Economy suffers as racial tensions simmer in troubled Xinjiang
Unrest and violence in Xinjiang casts a dark shadow over business growth as tensions worsen between Han and Uygur communities

"Alas, I've had no work for five straight days," says Lao Guo, the owner of a gemstone processing workshop as he stands outside the well-known jade market which stands at the heart of the desert city of Hotan.

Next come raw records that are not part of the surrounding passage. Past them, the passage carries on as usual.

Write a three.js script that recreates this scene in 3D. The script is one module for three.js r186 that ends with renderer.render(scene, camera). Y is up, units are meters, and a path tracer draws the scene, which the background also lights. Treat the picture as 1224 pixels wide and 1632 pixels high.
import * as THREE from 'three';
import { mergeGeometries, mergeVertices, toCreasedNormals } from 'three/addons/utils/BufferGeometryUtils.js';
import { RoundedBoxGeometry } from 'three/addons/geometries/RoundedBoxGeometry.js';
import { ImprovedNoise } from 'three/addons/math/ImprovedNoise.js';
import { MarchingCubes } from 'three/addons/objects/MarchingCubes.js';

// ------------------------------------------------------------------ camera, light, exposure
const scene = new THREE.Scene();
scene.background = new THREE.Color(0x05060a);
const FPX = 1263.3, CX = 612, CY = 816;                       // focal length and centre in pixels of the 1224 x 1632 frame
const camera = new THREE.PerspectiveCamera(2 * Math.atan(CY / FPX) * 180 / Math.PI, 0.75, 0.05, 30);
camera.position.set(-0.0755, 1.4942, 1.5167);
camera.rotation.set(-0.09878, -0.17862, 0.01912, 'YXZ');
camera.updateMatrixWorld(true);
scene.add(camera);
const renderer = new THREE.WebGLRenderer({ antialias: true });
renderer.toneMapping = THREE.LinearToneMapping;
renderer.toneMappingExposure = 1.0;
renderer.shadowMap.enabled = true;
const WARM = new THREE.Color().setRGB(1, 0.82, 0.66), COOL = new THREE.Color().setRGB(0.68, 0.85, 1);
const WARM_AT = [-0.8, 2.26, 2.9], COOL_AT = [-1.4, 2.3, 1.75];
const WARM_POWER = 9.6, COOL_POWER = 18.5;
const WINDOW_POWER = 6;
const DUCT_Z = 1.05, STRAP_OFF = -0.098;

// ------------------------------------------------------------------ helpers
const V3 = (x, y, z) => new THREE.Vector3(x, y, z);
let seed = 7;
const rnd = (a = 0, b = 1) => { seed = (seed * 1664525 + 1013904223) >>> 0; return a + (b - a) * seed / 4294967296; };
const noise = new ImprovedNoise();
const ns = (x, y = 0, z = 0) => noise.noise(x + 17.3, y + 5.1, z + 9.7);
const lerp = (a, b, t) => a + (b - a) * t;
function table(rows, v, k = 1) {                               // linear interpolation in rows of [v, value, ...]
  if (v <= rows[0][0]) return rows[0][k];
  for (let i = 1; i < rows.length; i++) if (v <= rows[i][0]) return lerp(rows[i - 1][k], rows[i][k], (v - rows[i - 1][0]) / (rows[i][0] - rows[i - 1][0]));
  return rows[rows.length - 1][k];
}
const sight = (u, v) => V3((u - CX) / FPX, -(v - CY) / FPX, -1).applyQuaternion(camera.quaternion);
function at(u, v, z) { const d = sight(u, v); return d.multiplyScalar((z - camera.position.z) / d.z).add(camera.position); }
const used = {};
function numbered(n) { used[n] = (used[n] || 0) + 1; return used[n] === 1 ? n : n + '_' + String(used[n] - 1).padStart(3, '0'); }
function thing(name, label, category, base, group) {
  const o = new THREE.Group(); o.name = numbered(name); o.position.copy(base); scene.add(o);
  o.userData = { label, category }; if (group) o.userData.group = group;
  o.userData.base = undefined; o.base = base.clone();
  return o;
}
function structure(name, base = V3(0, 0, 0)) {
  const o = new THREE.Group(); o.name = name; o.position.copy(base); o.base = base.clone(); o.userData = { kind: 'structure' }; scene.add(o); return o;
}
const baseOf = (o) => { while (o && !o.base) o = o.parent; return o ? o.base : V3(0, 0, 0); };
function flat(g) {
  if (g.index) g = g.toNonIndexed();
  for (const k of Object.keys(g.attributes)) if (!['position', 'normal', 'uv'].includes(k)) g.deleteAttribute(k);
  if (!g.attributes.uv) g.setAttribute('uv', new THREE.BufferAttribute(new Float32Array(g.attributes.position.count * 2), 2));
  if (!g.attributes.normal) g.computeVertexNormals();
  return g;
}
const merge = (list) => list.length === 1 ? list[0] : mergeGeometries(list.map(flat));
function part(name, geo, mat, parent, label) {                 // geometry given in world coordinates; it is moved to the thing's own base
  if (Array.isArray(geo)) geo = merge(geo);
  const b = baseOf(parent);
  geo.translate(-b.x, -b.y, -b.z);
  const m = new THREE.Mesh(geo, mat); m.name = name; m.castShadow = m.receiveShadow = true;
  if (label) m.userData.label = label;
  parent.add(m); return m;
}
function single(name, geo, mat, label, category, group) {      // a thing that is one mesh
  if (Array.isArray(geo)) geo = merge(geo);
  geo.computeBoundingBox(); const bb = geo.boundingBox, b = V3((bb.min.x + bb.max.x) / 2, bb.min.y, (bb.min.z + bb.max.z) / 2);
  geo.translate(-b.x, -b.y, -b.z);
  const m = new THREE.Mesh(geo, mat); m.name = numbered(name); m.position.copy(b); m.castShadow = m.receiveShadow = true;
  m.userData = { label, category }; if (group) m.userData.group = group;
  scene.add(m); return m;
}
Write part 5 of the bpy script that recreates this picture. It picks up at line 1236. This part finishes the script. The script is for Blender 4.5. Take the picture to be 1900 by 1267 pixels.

For years, traders and travellers journeyed to Hotan to secure the precious jade the area had become known for, a particularly lucrative business as the price of jade shot up in the past decade, especially after 2008. But a recent outbreak of ethnic violence is keeping the visitors away from the city and its surrounding prefecture.
"The society is turning unstable now; full of confusion," says Lao Guo, a native of Henan province as he glares helplessly around the deserted market, now empty of almost all Han Chinese potential buyers after new violence erupted around the fourth anniversary of ethnic riots in the provincial capital Urumqi on July 5.

Nearby, another Han migrant, Ah Lin, says he is preparing to leave the jade market, the place where he built a business that made hundreds of thousands of yuan in annual profits over the past three years.
An influx of ethnic Han to the vast, impoverished land has generated resentment among the Muslim Uygurs who say the Beijing government's appointees in the west are restricting their culture and religion.